Tragically, those lives are often cut short. Virginia Giuffre, who fought so hard to be heard, recently took her own life after years of living with the consequences of abuse and being silenced. Her death is not an isolated tragedy. It’s a reminder that trauma unattended and injustice ignored can be lethal.

The continued silence from this church, from this community, is not neutral. It is language. It speaks loud and clear.

To continue doing nothing in the face of harm adds to the harm.
To continue standing with crossed arms, self-righteous, accusing others of “unforgiveness,” is further abuse.

Forgiveness is often spoken of as if it is simple, easy, or owed. But real forgiveness is not demanded; it is offered freely - and it cannot be forced. Without acknowledgement, without apology, without justice, forgiveness becomes not a healing act but a weapon used against the wounded.
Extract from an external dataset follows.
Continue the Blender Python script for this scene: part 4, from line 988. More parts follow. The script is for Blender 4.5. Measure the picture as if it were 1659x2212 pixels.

You cannot demand someone to forgive while refusing to even admit what was done to them. You cannot expect healing while denying the truth. Without genuine repentance, forgiveness becomes little more than another form of gaslighting — another way to silence the survivor rather than to honor their pain.

When the institution protects itself, and those within it choose comfort over confronting injustice, they are not just bystanders - they are participants.

It doesn’t have to be this way. True change is still possible. But it requires the courage to listen, to acknowledge, and to act.

Until then, every day of silence is a day of siding with the wrong side.